## Stated goal
Below is a listing to write out in full, exactly as given, without its pictures.

## Dataset content
##########

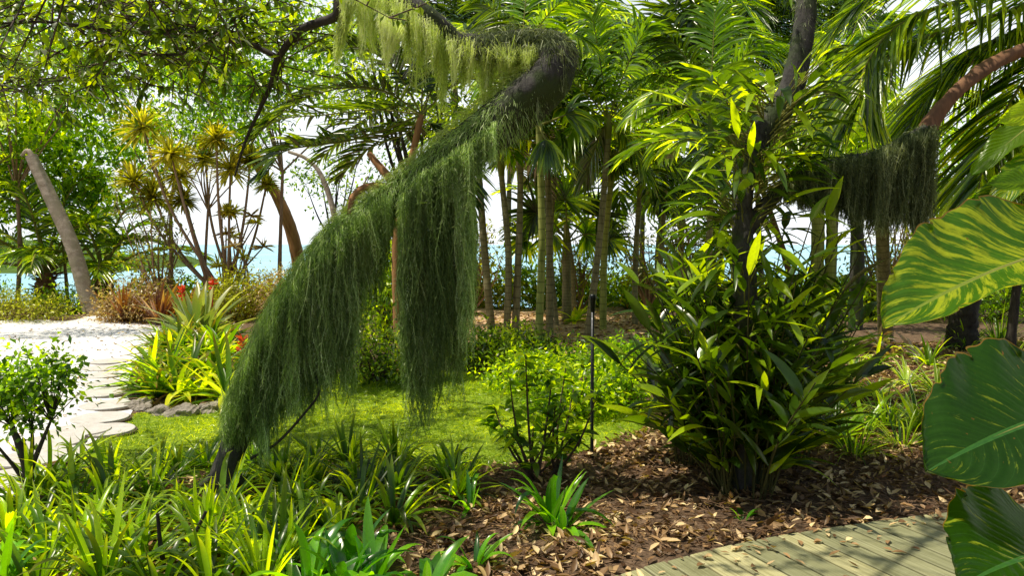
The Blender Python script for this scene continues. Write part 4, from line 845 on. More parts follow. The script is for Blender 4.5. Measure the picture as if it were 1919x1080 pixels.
# thin curving branch
cbase = G(612, 600); cy_ = cbase[1]
t = thing('crooked_tree', 'thin crooked grey stem curving up to the dark palm fronds', 'tree trunk', cbase)
mb = MB(); tube(mb, [cbase, at(608, 500, cy_), at(612, 450, cy_), at(627, 418, cy_), at(618, 370, cy_), at(600, 325, cy_), at(575, 298, cy_), at(540, 284, cy_)], [.09, .08, .07, .065, .055, .05, .04, .03], ns=10, n=60, rough=.04, lump=.05)
tube(mb, [at(627, 418, cy_), at(655, 392, cy_), at(690, 330, cy_)], [.04, .03, .015], ns=7, n=14); mb.build('trunk', M['barkgrey'], t)

# ------------------------------------------------------------------ dracaena with whorled heads
db = G(425, 590); dy = db[1]
dr = thing('dragon_tree', 'many stemmed plant with yellow green spiky rosettes on thin brown stems', 'plant', db)
heads = [(268, 240, .42, 1, 'yelpalm'), (385, 298, .34, 0, 'olive'), (432, 318, .34, 0, 'yelpalm'), (288, 372, .36, 0, 'olive'), (335, 330, .3, 0, 'yelpalm'), (345, 375, .26, 0, 'olive'), (430, 398, .14, 0, 'yelpalm'), (470, 300, .3, 0, 'olive'), (250, 340, .3, 0, 'olive'), (500, 345, .22, 0, 'yelpalm'), (320, 290, .3, 0, 'yelpalm'), (405, 262, .26, 0, 'olive')]
for k, (x, y, rr, big, mm) in enumerate(heads):
    rr *= 1.9
    Yk = dy + R.uniform(-.9, .9); hp = at(x, y, Yk); s0 = db + np.array([R.uniform(-.35, .35), R.uniform(-.2, .2), 0]); md = at(x + (425 - x) * .35, y + (590 - y) * .45, Yk)
    mb = MB(); tube(mb, [s0, md, hp], [.045, .032, .022], ns=7, n=24, rough=.03); mb.build('stem', M['paletwig'], dr)
    n = 150; mb = MB(); d = rdir(n, -.6, 1); blades(mb, np.tile(hp, (n, 1)) + R.normal(0, .02, (n, 3)), d, nrm(np.array([0, 0, 1.]) + R.normal(0, .2, (n, 3))), rr * R.uniform(.7, 1.1, n), .05, S=4, droop=.22, fold=.2, prof='strap'); mb.build('rosette', M[mm], dr)
for k in range(10):   # bare lower stems with small tufts
    x = R.uniform(395, 520); y = R.uniform(370, 500); Yk = dy + R.uniform(-.8, .5); s0 = db + np.array([R.uniform(-.4, .5), R.uniform(-.2, .2), 0])
    mb = MB(); hp = at(x, y, Yk); tube(mb, [s0, (s0 + hp) / 2 + R.normal(0, .12, 3), hp], [.04, .028, .014], ns=6, n=18, rough=.04); mb.build('stem', M['paletwig'], dr)
    n = 26; mb = MB(); blades(mb, np.tile(hp, (n, 1)), rdir(n, -.3, 1), rdir(n), R.uniform(.15, .38, n), .04, S=3, droop=.2, prof='strap'); mb.build('rosette', M['yelpalm' if k % 2 else 'straw'], dr)

def rosette(name, label, cat, c, n, L, W, mleaf, el=(.25, 1.3), droop=.45, S=6, group=None, fold=.22, prof='strap', flower=None, tint=None, single=True, core=.02):
    az = R.uniform(0, 2 * PI, n); e_ = R.uniform(el[0], el[1], n); d = np.stack([np.cos(az) * np.cos(e_), np.sin(az) * np.cos(e_), np.sin(e_)], 1)
    b = np.asarray(c) + np.stack([np.cos(az), np.sin(az), np.zeros(n)], 1) * core
    up = np.stack([-np.cos(az) * np.sin(e_), -np.sin(az) * np.sin(e_), np.cos(e_)], 1)
    t = thing(name, label, cat, c, group) if flower else None
    mb = MB(); blades(mb, b, d, up, L * R.uniform(.55, 1.1, n), W * R.uniform(.7, 1.15, n), S=S, droop=droop * R.uniform(.4, 1.8, n), fold=fold, prof=prof, tint=tint if tint is None else np.where(R.random(n) < .05, 1.0, np.clip(tint + R.normal(0, .28, n), 0, 1)), wob=.1)
    if cat == 'plant' or cat == 'bromeliad':
        k_ = max(2, n // 9); az = R.uniform(0, 2 * PI, k_); d = np.stack([np.cos(az), np.sin(az), R.uniform(-.05, .5, k_)], 1)
        blades(mb, np.asarray(c) + d * core + [0, 0, .02], d, [0, 0, 1], L * R.uniform(.5, .95, k_), W * R.uniform(.4, .8, k_), S=S, droop=R.uniform(.6, 1.4, k_), fold=.4, prof=prof, m=1, wob=.4)
    if not flower:
        return tag(mb.build(name, [M[mleaf], M['deadleaf']], None, loc=tuple(float(k) for k in c)), label, cat, group)
    mb.build('leaves', [M[mleaf], M['deadleaf']], t)
    h = flower; mb = MB(); tp = np.asarray(c) + [R.normal(0, .05), 0, h]; tube(mb, [c, tp], [.012, .01], ns=5, n=6)
    n = 26; z = R.random(n); blades(mb, tp - np.array([0, 0, 1.]) * (z * .2)[:, None], rdir(n, .0, .9), rdir(n), .11, .035, S=2, droop=0, tint=R.random(n)); mb.build('flower', M['red'], t)
    return t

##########

## Output for this task
The Blender Python script for this scene continues. Write part 4, from line 845 on. More parts follow. The script is for Blender 4.5. Measure the picture as if it were 1919x1080 pixels.
# thin curving branch
cbase = G(612, 600); cy_ = cbase[1]
t = thing('crooked_tree', 'thin crooked grey stem curving up to the dark palm fronds', 'tree trunk', cbase)
mb = MB(); tube(mb, [cbase, at(608, 500, cy_), at(612, 450, cy_), at(627, 418, cy_), at(618, 370, cy_), at(600, 325, cy_), at(575, 298, cy_), at(540, 284, cy_)], [.09, .08, .07, .065, .055, .05, .04, .03], ns=10, n=60, rough=.04, lump=.05)
tube(mb, [at(627, 418, cy_), at(655, 392, cy_), at(690, 330, cy_)], [.04, .03, .015], ns=7, n=14); mb.build('trunk', M['barkgrey'], t)

# ------------------------------------------------------------------ dracaena with whorled heads
db = G(425, 590); dy = db[1]
dr = thing('dragon_tree', 'many stemmed plant with yellow green spiky rosettes on thin brown stems', 'plant', db)
heads = [(268, 240, .42, 1, 'yelpalm'), (385, 298, .34, 0, 'olive'), (432, 318, .34, 0, 'yelpalm'), (288, 372, .36, 0, 'olive'), (335, 330, .3, 0, 'yelpalm'), (345, 375, .26, 0, 'olive'), (430, 398, .14, 0, 'yelpalm'), (470, 300, .3, 0, 'olive'), (250, 340, .3, 0, 'olive'), (500, 345, .22, 0, 'yelpalm'), (320, 290, .3, 0, 'yelpalm'), (405, 262, .26, 0, 'olive')]
for k, (x, y, rr, big, mm) in enumerate(heads):
    rr *= 1.9
    Yk = dy + R.uniform(-.9, .9); hp = at(x, y, Yk); s0 = db + np.array([R.uniform(-.35, .35), R.uniform(-.2, .2), 0]); md = at(x + (425 - x) * .35, y + (590 - y) * .45, Yk)
    mb = MB(); tube(mb, [s0, md, hp], [.045, .032, .022], ns=7, n=24, rough=.03); mb.build('stem', M['paletwig'], dr)
    n = 150; mb = MB(); d = rdir(n, -.6, 1); blades(mb, np.tile(hp, (n, 1)) + R.normal(0, .02, (n, 3)), d, nrm(np.array([0, 0, 1.]) + R.normal(0, .2, (n, 3))), rr * R.uniform(.7, 1.1, n), .05, S=4, droop=.22, fold=.2, prof='strap'); mb.build('rosette', M[mm], dr)
for k in range(10):   # bare lower stems with small tufts
    x = R.uniform(395, 520); y = R.uniform(370, 500); Yk = dy + R.uniform(-.8, .5); s0 = db + np.array([R.uniform(-.4, .5), R.uniform(-.2, .2), 0])
    mb = MB(); hp = at(x, y, Yk); tube(mb, [s0, (s0 + hp) / 2 + R.normal(0, .12, 3), hp], [.04, .028, .014], ns=6, n=18, rough=.04); mb.build('stem', M['paletwig'], dr)
    n = 26; mb = MB(); blades(mb, np.tile(hp, (n, 1)), rdir(n, -.3, 1), rdir(n), R.uniform(.15, .38, n), .04, S=3, droop=.2, prof='strap'); mb.build('rosette', M['yelpalm' if k % 2 else 'straw'], dr)

def rosette(name, label, cat, c, n, L, W, mleaf, el=(.25, 1.3), droop=.45, S=6, group=None, fold=.22, prof='strap', flower=None, tint=None, single=True, core=.02):
    az = R.uniform(0, 2 * PI, n); e_ = R.uniform(el[0], el[1], n); d = np.stack([np.cos(az) * np.cos(e_), np.sin(az) * np.cos(e_), np.sin(e_)], 1)
    b = np.asarray(c) + np.stack([np.cos(az), np.sin(az), np.zeros(n)], 1) * core
    up = np.stack([-np.cos(az) * np.sin(e_), -np.sin(az) * np.sin(e_), np.cos(e_)], 1)
    t = thing(name, label, cat, c, group) if flower else None
    mb = MB(); blades(mb, b, d, up, L * R.uniform(.55, 1.1, n), W * R.uniform(.7, 1.15, n), S=S, droop=droop * R.uniform(.4, 1.8, n), fold=fold, prof=prof, tint=tint if tint is None else np.where(R.random(n) < .05, 1.0, np.clip(tint + R.normal(0, .28, n), 0, 1)), wob=.1)
    if cat == 'plant' or cat == 'bromeliad':
        k_ = max(2, n // 9); az = R.uniform(0, 2 * PI, k_); d = np.stack([np.cos(az), np.sin(az), R.uniform(-.05, .5, k_)], 1)
        blades(mb, np.asarray(c) + d * core + [0, 0, .02], d, [0, 0, 1], L * R.uniform(.5, .95, k_), W * R.uniform(.4, .8, k_), S=S, droop=R.uniform(.6, 1.4, k_), fold=.4, prof=prof, m=1, wob=.4)
    if not flower:
        return tag(mb.build(name, [M[mleaf], M['deadleaf']], None, loc=tuple(float(k) for k in c)), label, cat, group)
    mb.build('leaves', [M[mleaf], M['deadleaf']], t)
    h = flower; mb = MB(); tp = np.asarray(c) + [R.normal(0, .05), 0, h]; tube(mb, [c, tp], [.012, .01], ns=5, n=6)
    n = 26; z = R.random(n); blades(mb, tp - np.array([0, 0, 1.]) * (z * .2)[:, None], rdir(n, .0, .9), rdir(n), .11, .035, S=2, droop=0, tint=R.random(n)); mb.build('flower', M['red'], t)
    return t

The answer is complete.